Wat is dan rustig en wat is hard?
In hartslagzones uitgedrukt betekent dit: zone 1 voor de rustige trainingen en zone 3-4 voor de intensieve trainingen. De overgang van zone 1 naar 2 is de aerobe drempel en laat een toename van de koolhydraatverbranding zien ten koste van de vetverbranding. Zone 1 kan in wedstrijdverband door ultralopers 8-12 uur vol gehouden worden. De overgang van zone 3 naar 4 is de anaerobe drempel, ook wel het omslagpunt of de lactaatdrempel genoemd, en het bijbehorende intensiteitsniveau van de inspanning kan precies een uur volgehouden worden tijdens een wedstrijd.
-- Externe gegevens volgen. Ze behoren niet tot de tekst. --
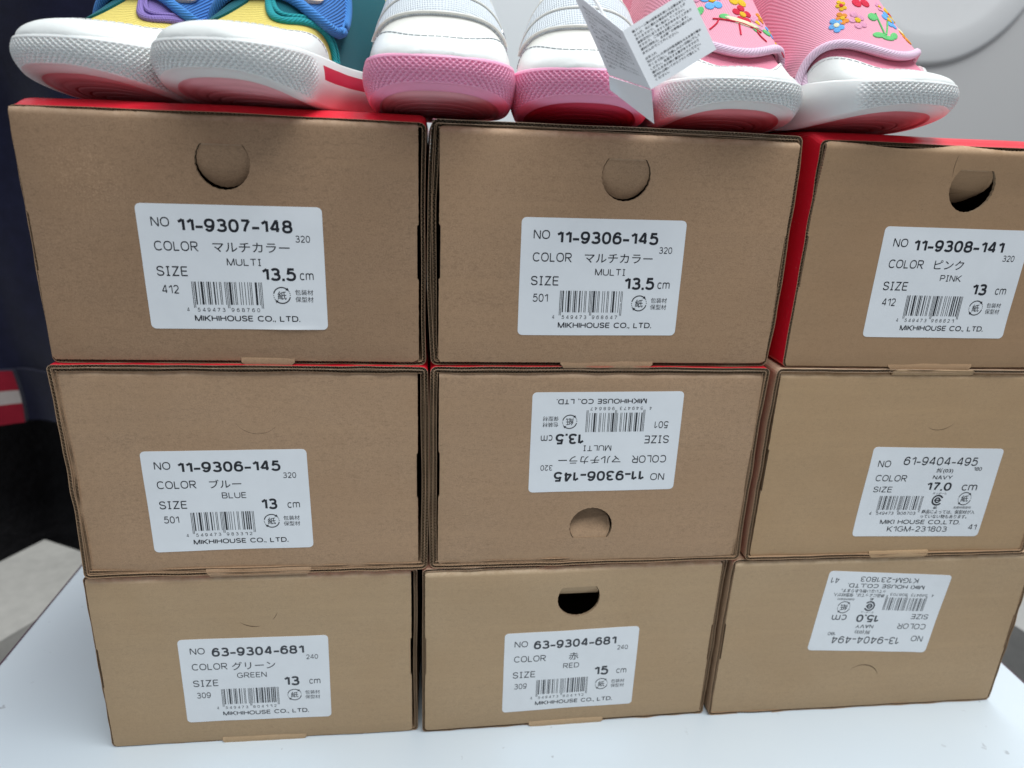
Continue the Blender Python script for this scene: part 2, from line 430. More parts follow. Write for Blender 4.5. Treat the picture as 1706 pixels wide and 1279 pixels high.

Stephen Seiler, een Noorse hoogleraar inspanningsfysiologie, heeft beschrijvend onderzoek gedaan naar hoe de wereldtop in diverse takken van duursport traint. Het ging dan om wielrenners, triatleten, hardlopers, cross country skiërs. De intensiteit van de training werd uitgedrukt in percentages van de omvang (kilometers) in de diverse hartslag-/snelheidszones.
Dit met de gedachte dat de wereldtop niet voor niets de wereldtop is en ze dit niveau bereiken door blijkbaar gemiddeld beter te trainen dan diegenen die de wereldtop niet behalen, naast een mogelijk verschil in talent. Het bleek dat gemiddeld 80% in zone 1 werd gedaan en 20% rond de anaerobe drempel en erboven werd gedaan. Dit noemen we gepolariseerde training en betekent in feite dat je in de training zone 2 min of meer overslaat en erg veel in de rustige zone traint en af en toe juist behoorlijk intensief.
Om te weten waar de snelheids- (en hartslag-) zones liggen is het verstandig een anaerobe drempeltest specifiek voor de sport, dat wil zeggen op de loopband, te doen.